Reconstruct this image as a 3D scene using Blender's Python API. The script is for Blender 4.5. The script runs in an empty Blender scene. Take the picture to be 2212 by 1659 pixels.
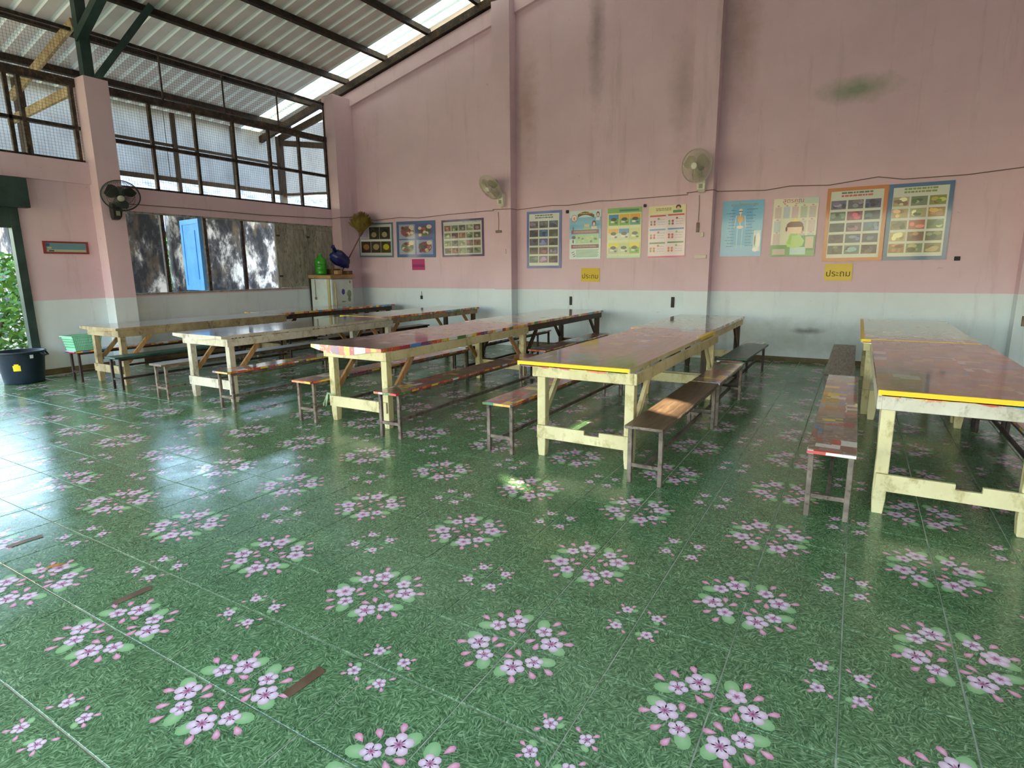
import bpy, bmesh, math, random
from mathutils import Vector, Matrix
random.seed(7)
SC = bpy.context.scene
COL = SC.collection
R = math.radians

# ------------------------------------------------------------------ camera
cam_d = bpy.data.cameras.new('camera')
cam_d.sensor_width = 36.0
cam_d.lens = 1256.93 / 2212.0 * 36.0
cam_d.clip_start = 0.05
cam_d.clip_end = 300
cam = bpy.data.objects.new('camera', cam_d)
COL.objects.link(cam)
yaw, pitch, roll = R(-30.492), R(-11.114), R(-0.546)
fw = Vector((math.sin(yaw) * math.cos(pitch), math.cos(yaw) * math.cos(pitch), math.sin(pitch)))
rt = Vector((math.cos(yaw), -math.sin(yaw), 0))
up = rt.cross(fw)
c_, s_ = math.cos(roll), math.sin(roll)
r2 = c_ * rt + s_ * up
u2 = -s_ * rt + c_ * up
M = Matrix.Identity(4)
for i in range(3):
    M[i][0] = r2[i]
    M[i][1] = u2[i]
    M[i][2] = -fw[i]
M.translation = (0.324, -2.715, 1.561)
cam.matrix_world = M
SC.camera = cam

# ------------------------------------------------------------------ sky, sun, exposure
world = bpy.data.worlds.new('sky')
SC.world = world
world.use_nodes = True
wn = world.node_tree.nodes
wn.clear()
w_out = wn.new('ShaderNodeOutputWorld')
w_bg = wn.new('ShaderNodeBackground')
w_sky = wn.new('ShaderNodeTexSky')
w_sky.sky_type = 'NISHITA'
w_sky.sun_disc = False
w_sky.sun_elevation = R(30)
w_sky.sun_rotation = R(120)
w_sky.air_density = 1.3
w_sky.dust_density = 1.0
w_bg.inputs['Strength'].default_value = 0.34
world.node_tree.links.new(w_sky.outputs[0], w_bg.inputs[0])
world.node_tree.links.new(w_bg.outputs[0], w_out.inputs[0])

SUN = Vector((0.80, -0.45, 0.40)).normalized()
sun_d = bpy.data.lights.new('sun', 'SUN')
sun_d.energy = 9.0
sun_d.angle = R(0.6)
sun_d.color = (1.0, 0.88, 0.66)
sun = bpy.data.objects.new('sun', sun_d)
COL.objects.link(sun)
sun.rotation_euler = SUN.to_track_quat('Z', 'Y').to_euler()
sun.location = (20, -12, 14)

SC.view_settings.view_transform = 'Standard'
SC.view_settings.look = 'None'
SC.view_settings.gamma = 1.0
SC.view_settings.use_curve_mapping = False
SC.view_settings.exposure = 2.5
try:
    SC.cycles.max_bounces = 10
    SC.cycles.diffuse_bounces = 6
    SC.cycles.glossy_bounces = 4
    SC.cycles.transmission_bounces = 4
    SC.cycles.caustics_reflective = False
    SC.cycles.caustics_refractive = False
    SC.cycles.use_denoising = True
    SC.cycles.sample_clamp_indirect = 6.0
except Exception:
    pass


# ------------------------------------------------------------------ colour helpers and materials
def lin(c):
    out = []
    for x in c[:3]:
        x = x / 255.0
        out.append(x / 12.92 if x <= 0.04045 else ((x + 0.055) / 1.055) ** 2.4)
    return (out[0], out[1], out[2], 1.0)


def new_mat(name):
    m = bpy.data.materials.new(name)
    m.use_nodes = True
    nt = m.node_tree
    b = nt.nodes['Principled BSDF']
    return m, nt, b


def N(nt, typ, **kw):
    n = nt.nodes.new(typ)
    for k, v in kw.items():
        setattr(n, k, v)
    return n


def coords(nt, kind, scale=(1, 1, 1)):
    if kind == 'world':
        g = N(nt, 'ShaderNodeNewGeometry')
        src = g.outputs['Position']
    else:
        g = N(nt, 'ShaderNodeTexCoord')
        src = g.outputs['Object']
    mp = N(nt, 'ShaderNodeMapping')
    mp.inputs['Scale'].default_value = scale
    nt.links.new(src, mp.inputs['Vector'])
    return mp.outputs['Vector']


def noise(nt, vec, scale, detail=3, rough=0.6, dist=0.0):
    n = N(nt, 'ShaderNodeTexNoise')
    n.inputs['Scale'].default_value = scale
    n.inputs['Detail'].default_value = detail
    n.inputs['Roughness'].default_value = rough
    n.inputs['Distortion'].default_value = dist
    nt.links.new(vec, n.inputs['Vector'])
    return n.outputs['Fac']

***

* Stated problem
State how many lines of the listing above include the word "scene". Give nothing but the number.

* Answer to this task
2